Write out the data below in full, unchanged, minus the images.

· · ·

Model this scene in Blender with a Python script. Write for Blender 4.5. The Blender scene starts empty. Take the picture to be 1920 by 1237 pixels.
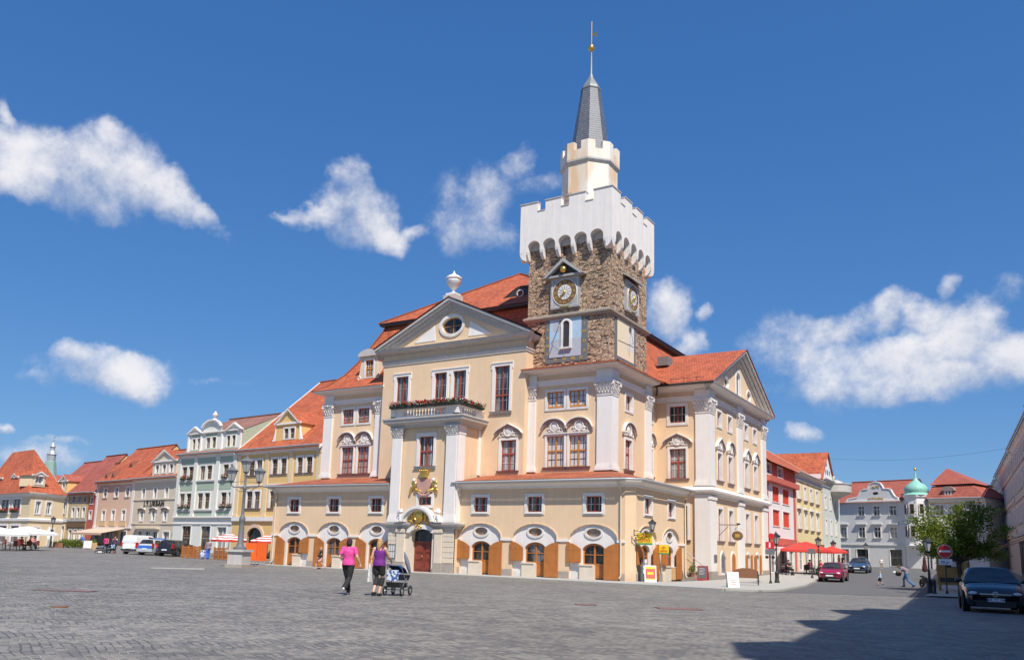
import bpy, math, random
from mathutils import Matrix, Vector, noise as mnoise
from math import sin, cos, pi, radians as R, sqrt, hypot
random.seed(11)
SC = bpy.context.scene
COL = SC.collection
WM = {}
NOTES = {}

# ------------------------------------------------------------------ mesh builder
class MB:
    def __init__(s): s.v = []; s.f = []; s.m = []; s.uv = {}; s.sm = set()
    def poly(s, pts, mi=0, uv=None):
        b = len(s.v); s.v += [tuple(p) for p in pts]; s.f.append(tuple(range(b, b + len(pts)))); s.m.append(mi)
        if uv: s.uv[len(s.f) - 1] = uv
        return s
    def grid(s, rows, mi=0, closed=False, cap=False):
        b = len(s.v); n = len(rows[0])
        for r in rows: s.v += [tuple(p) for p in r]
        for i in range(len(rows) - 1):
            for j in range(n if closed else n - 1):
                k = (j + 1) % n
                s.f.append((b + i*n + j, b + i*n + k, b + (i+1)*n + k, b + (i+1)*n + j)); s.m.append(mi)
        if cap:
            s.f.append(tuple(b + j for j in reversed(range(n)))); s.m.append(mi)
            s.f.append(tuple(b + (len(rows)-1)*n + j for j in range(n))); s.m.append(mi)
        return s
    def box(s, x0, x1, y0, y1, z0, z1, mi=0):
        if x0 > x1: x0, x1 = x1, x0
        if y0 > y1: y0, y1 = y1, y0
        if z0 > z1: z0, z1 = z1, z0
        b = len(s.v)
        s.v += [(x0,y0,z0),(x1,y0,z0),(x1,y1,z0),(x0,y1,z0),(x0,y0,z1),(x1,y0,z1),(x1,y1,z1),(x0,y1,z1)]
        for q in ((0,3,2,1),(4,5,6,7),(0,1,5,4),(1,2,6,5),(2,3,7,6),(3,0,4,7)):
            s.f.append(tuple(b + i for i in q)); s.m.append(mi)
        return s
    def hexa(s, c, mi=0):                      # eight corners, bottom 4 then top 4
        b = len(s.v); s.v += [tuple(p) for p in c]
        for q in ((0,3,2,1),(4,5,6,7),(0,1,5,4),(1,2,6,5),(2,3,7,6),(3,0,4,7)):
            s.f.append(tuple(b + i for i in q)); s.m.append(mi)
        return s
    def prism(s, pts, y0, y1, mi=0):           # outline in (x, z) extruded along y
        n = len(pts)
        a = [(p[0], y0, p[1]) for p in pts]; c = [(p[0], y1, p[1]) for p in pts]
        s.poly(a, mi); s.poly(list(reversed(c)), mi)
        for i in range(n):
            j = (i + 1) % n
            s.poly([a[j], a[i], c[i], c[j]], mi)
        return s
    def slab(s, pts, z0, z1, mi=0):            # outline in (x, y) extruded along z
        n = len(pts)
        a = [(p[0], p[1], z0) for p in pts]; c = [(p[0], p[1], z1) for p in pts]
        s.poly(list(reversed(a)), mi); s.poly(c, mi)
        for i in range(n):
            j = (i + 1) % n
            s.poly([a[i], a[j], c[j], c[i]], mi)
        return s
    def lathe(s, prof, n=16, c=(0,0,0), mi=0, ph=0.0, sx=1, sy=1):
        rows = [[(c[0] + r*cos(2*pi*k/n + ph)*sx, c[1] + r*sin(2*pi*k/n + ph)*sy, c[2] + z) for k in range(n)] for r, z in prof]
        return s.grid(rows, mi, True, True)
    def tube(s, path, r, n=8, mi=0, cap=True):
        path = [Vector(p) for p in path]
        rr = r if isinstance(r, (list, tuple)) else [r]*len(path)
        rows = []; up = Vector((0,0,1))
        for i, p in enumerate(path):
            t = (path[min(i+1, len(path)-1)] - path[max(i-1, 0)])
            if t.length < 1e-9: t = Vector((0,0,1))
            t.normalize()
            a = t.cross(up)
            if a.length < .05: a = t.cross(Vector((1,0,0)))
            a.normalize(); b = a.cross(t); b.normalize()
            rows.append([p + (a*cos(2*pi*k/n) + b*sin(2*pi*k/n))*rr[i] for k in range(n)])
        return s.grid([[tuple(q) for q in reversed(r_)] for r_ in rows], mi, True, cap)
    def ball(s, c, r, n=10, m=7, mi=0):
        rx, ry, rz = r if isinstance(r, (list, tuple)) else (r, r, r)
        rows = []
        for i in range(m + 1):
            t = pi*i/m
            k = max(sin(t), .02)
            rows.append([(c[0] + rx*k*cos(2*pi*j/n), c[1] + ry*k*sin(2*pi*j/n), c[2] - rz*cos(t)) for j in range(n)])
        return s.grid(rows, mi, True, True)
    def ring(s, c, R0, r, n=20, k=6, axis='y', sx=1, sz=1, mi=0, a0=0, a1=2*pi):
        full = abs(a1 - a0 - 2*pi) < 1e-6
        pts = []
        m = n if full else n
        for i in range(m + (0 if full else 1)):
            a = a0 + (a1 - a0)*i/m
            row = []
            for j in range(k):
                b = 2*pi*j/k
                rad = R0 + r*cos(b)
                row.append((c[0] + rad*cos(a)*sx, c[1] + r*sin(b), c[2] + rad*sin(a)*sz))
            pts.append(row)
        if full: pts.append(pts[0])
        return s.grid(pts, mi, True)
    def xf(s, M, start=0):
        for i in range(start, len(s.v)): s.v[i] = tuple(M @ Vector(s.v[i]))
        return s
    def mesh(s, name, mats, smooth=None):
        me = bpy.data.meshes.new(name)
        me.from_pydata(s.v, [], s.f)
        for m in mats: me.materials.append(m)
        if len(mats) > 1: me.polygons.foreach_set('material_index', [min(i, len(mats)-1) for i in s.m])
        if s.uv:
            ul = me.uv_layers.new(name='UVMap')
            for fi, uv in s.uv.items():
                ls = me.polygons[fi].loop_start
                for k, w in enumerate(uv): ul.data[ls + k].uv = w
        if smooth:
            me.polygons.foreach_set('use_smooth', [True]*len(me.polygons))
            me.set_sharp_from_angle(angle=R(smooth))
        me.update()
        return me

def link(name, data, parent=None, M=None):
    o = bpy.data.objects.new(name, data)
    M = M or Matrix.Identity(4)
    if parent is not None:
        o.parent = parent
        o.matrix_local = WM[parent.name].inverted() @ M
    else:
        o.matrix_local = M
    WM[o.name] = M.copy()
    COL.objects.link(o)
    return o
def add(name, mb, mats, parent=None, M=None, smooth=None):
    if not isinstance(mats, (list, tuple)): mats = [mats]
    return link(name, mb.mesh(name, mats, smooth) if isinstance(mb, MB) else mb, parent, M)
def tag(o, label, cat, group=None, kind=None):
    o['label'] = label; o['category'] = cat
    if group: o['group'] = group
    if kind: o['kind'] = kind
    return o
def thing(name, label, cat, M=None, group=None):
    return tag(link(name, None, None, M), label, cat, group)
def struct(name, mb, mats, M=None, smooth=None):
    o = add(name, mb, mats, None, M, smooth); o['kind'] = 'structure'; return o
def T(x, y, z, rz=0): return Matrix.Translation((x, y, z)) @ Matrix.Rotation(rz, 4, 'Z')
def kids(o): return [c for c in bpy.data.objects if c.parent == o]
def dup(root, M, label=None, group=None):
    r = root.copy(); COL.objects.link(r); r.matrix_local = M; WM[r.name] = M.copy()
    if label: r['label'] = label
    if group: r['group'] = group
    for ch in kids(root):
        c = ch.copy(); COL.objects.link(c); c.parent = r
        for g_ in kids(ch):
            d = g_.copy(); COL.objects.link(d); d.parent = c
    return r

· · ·

* [Expected answer]
Model this scene in Blender with a Python script. Write for Blender 4.5. The Blender scene starts empty. Take the picture to be 1920 by 1237 pixels.
import bpy, math, random
from mathutils import Matrix, Vector, noise as mnoise
from math import sin, cos, pi, radians as R, sqrt, hypot
random.seed(11)
SC = bpy.context.scene
COL = SC.collection
WM = {}
NOTES = {}

# ------------------------------------------------------------------ mesh builder
class MB:
    def __init__(s): s.v = []; s.f = []; s.m = []; s.uv = {}; s.sm = set()
    def poly(s, pts, mi=0, uv=None):
        b = len(s.v); s.v += [tuple(p) for p in pts]; s.f.append(tuple(range(b, b + len(pts)))); s.m.append(mi)
        if uv: s.uv[len(s.f) - 1] = uv
        return s
    def grid(s, rows, mi=0, closed=False, cap=False):
        b = len(s.v); n = len(rows[0])
        for r in rows: s.v += [tuple(p) for p in r]
        for i in range(len(rows) - 1):
            for j in range(n if closed else n - 1):
                k = (j + 1) % n
                s.f.append((b + i*n + j, b + i*n + k, b + (i+1)*n + k, b + (i+1)*n + j)); s.m.append(mi)
        if cap:
            s.f.append(tuple(b + j for j in reversed(range(n)))); s.m.append(mi)
            s.f.append(tuple(b + (len(rows)-1)*n + j for j in range(n))); s.m.append(mi)
        return s
    def box(s, x0, x1, y0, y1, z0, z1, mi=0):
        if x0 > x1: x0, x1 = x1, x0
        if y0 > y1: y0, y1 = y1, y0
        if z0 > z1: z0, z1 = z1, z0
        b = len(s.v)
        s.v += [(x0,y0,z0),(x1,y0,z0),(x1,y1,z0),(x0,y1,z0),(x0,y0,z1),(x1,y0,z1),(x1,y1,z1),(x0,y1,z1)]
        for q in ((0,3,2,1),(4,5,6,7),(0,1,5,4),(1,2,6,5),(2,3,7,6),(3,0,4,7)):
            s.f.append(tuple(b + i for i in q)); s.m.append(mi)
        return s
    def hexa(s, c, mi=0):                      # eight corners, bottom 4 then top 4
        b = len(s.v); s.v += [tuple(p) for p in c]
        for q in ((0,3,2,1),(4,5,6,7),(0,1,5,4),(1,2,6,5),(2,3,7,6),(3,0,4,7)):
            s.f.append(tuple(b + i for i in q)); s.m.append(mi)
        return s
    def prism(s, pts, y0, y1, mi=0):           # outline in (x, z) extruded along y
        n = len(pts)
        a = [(p[0], y0, p[1]) for p in pts]; c = [(p[0], y1, p[1]) for p in pts]
        s.poly(a, mi); s.poly(list(reversed(c)), mi)
        for i in range(n):
            j = (i + 1) % n
            s.poly([a[j], a[i], c[i], c[j]], mi)
        return s
    def slab(s, pts, z0, z1, mi=0):            # outline in (x, y) extruded along z
        n = len(pts)
        a = [(p[0], p[1], z0) for p in pts]; c = [(p[0], p[1], z1) for p in pts]
        s.poly(list(reversed(a)), mi); s.poly(c, mi)
        for i in range(n):
            j = (i + 1) % n
            s.poly([a[i], a[j], c[j], c[i]], mi)
        return s
    def lathe(s, prof, n=16, c=(0,0,0), mi=0, ph=0.0, sx=1, sy=1):
        rows = [[(c[0] + r*cos(2*pi*k/n + ph)*sx, c[1] + r*sin(2*pi*k/n + ph)*sy, c[2] + z) for k in range(n)] for r, z in prof]
        return s.grid(rows, mi, True, True)
    def tube(s, path, r, n=8, mi=0, cap=True):
        path = [Vector(p) for p in path]
        rr = r if isinstance(r, (list, tuple)) else [r]*len(path)
        rows = []; up = Vector((0,0,1))
        for i, p in enumerate(path):
            t = (path[min(i+1, len(path)-1)] - path[max(i-1, 0)])
            if t.length < 1e-9: t = Vector((0,0,1))
            t.normalize()
            a = t.cross(up)
            if a.length < .05: a = t.cross(Vector((1,0,0)))
            a.normalize(); b = a.cross(t); b.normalize()
            rows.append([p + (a*cos(2*pi*k/n) + b*sin(2*pi*k/n))*rr[i] for k in range(n)])
        return s.grid([[tuple(q) for q in reversed(r_)] for r_ in rows], mi, True, cap)
    def ball(s, c, r, n=10, m=7, mi=0):
        rx, ry, rz = r if isinstance(r, (list, tuple)) else (r, r, r)
        rows = []
        for i in range(m + 1):
            t = pi*i/m
            k = max(sin(t), .02)
            rows.append([(c[0] + rx*k*cos(2*pi*j/n), c[1] + ry*k*sin(2*pi*j/n), c[2] - rz*cos(t)) for j in range(n)])
        return s.grid(rows, mi, True, True)
    def ring(s, c, R0, r, n=20, k=6, axis='y', sx=1, sz=1, mi=0, a0=0, a1=2*pi):
        full = abs(a1 - a0 - 2*pi) < 1e-6
        pts = []
        m = n if full else n
        for i in range(m + (0 if full else 1)):
            a = a0 + (a1 - a0)*i/m
            row = []
            for j in range(k):
                b = 2*pi*j/k
                rad = R0 + r*cos(b)
                row.append((c[0] + rad*cos(a)*sx, c[1] + r*sin(b), c[2] + rad*sin(a)*sz))
            pts.append(row)
        if full: pts.append(pts[0])
        return s.grid(pts, mi, True)
    def xf(s, M, start=0):
        for i in range(start, len(s.v)): s.v[i] = tuple(M @ Vector(s.v[i]))
        return s
    def mesh(s, name, mats, smooth=None):
        me = bpy.data.meshes.new(name)
        me.from_pydata(s.v, [], s.f)
        for m in mats: me.materials.append(m)
        if len(mats) > 1: me.polygons.foreach_set('material_index', [min(i, len(mats)-1) for i in s.m])
        if s.uv:
            ul = me.uv_layers.new(name='UVMap')
            for fi, uv in s.uv.items():
                ls = me.polygons[fi].loop_start
                for k, w in enumerate(uv): ul.data[ls + k].uv = w
        if smooth:
            me.polygons.foreach_set('use_smooth', [True]*len(me.polygons))
            me.set_sharp_from_angle(angle=R(smooth))
        me.update()
        return me

def link(name, data, parent=None, M=None):
    o = bpy.data.objects.new(name, data)
    M = M or Matrix.Identity(4)
    if parent is not None:
        o.parent = parent
        o.matrix_local = WM[parent.name].inverted() @ M
    else:
        o.matrix_local = M
    WM[o.name] = M.copy()
    COL.objects.link(o)
    return o
def add(name, mb, mats, parent=None, M=None, smooth=None):
    if not isinstance(mats, (list, tuple)): mats = [mats]
    return link(name, mb.mesh(name, mats, smooth) if isinstance(mb, MB) else mb, parent, M)
def tag(o, label, cat, group=None, kind=None):
    o['label'] = label; o['category'] = cat
    if group: o['group'] = group
    if kind: o['kind'] = kind
    return o
def thing(name, label, cat, M=None, group=None):
    return tag(link(name, None, None, M), label, cat, group)
def struct(name, mb, mats, M=None, smooth=None):
    o = add(name, mb, mats, None, M, smooth); o['kind'] = 'structure'; return o
def T(x, y, z, rz=0): return Matrix.Translation((x, y, z)) @ Matrix.Rotation(rz, 4, 'Z')
def kids(o): return [c for c in bpy.data.objects if c.parent == o]
def dup(root, M, label=None, group=None):
    r = root.copy(); COL.objects.link(r); r.matrix_local = M; WM[r.name] = M.copy()
    if label: r['label'] = label
    if group: r['group'] = group
    for ch in kids(root):
        c = ch.copy(); COL.objects.link(c); c.parent = r
        for g_ in kids(ch):
            d = g_.copy(); COL.objects.link(d); d.parent = c
    return r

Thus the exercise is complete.